The B's physical play, especially against the Sedins, is a highlight of the Game 4 segment, along with the parade of goals by the home team. But, beside Thomas and Chara, the one guy who personified the Bruins was Marchand and his aggressive play, both with and without the puck.  Marchand scored another big goal in Game 4 and later clotheslined Christian Ehrhoff and lowbridged Daniel Sedin on the same play (don't expect to see that in the video). He'd make big plays throughout the final and was probably Boston's best player apart from Thomas, but he takes a back seat to others in the production and perhaps shouldn't.

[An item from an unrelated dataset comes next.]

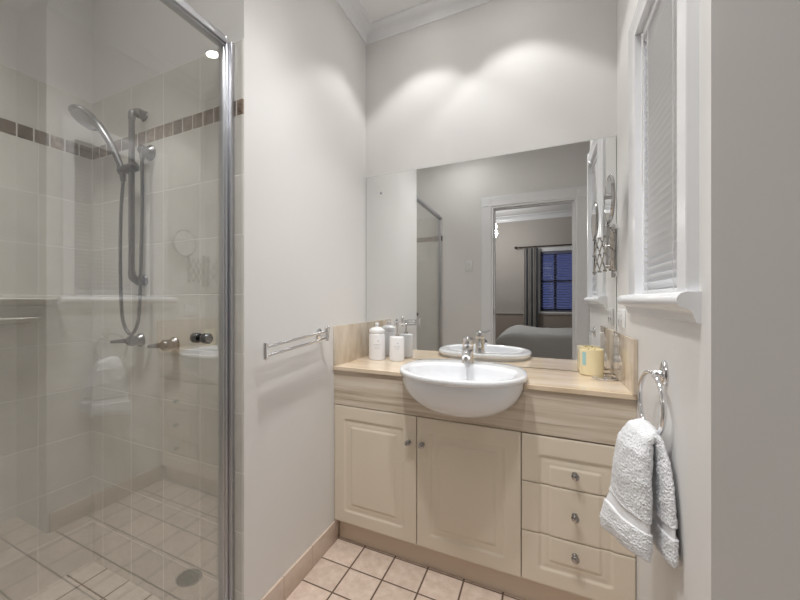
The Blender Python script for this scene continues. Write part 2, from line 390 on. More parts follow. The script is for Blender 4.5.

By this time, the contours of both the series and the video are clear. The team that scores first wins.  The goaltending is a major theme. The producers do a good job of mixing the on-ice story with off-ice developments, especially Roberto Luongo's comments after Game 5 about Thomas' style of play that set another fire in this highly flammable final. You won't see Marchand use Daniel Sedin's head like a speed bag, but you will see Horton pouring water from the Boston Garden ice onto the sheet in Vancouver to break the home ice hex of the first six games. There are lots of great saves and great goals and even if this wasn't the best Cup final ever played, it makes a good case for how determined the Bruins were all season and how that determination helped win it all.

As Shawn Thornton says near the end. "We're a better team when we're pushed to the brink." That's something this video captures well.